§ Stated goal:
Please copy the lines below exactly, from the first one through the line showing "random.seed(7); RNG = np.random.default_rng(11)".

§ Given data:

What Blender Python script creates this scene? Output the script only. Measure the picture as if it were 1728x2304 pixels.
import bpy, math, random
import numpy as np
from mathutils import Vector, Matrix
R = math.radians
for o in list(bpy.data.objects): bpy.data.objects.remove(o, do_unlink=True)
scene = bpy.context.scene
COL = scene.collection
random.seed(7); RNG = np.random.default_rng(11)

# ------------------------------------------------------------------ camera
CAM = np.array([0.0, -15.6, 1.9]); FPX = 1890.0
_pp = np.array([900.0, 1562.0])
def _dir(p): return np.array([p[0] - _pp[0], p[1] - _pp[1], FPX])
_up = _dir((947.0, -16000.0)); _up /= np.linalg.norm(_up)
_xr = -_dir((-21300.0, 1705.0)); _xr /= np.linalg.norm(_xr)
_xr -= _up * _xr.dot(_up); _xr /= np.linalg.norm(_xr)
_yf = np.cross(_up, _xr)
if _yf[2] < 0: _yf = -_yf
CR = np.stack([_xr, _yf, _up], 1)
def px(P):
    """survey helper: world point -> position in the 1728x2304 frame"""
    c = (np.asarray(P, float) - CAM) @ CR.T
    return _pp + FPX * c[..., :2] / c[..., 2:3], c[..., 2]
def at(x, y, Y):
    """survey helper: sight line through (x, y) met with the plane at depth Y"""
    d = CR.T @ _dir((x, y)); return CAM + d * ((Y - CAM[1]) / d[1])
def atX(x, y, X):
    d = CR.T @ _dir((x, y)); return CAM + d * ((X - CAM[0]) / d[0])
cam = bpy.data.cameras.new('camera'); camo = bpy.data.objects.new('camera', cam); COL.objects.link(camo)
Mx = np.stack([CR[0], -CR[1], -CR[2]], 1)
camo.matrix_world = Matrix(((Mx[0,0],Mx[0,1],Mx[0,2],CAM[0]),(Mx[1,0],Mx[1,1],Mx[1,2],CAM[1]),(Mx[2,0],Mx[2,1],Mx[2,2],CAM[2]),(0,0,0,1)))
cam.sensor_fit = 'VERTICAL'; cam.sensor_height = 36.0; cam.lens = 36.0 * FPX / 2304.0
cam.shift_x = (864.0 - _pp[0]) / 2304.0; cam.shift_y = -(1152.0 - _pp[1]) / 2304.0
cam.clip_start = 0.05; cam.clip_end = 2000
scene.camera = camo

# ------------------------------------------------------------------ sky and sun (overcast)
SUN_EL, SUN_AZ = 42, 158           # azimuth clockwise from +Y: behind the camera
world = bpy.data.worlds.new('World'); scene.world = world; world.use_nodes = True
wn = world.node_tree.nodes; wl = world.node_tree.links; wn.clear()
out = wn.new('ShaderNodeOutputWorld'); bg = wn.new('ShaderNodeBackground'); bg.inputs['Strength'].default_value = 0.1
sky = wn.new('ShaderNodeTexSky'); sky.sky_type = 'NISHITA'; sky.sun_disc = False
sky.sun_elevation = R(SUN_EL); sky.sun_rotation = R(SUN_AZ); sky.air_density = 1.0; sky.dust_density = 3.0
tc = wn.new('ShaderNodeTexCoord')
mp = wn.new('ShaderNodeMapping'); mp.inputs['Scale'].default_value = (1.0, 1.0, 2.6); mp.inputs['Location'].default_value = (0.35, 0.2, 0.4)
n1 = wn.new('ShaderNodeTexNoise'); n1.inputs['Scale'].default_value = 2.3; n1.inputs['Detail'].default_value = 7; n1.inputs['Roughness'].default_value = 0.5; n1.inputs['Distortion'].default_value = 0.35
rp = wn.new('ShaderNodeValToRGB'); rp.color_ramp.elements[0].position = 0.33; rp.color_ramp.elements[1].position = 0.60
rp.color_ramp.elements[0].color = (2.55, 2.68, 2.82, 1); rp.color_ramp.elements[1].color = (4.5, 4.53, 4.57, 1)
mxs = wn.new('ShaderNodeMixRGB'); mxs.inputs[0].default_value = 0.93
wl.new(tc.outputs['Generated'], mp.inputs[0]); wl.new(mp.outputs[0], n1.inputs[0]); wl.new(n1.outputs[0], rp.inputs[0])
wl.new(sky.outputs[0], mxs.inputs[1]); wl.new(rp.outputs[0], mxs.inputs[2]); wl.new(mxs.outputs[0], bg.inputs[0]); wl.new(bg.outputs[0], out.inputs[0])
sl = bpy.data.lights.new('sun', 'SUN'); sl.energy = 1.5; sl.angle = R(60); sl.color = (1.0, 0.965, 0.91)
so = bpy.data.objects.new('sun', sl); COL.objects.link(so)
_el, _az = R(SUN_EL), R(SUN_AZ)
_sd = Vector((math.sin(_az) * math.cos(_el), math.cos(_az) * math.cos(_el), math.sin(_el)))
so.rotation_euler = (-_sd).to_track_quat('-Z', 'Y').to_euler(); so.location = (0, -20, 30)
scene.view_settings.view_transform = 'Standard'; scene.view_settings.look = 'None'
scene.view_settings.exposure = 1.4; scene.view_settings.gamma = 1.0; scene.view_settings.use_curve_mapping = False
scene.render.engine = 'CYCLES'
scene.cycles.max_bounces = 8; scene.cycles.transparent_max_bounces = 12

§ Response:
What Blender Python script creates this scene? Output the script only. Measure the picture as if it were 1728x2304 pixels.
import bpy, math, random
import numpy as np
from mathutils import Vector, Matrix
R = math.radians
for o in list(bpy.data.objects): bpy.data.objects.remove(o, do_unlink=True)
scene = bpy.context.scene
COL = scene.collection
random.seed(7); RNG = np.random.default_rng(11)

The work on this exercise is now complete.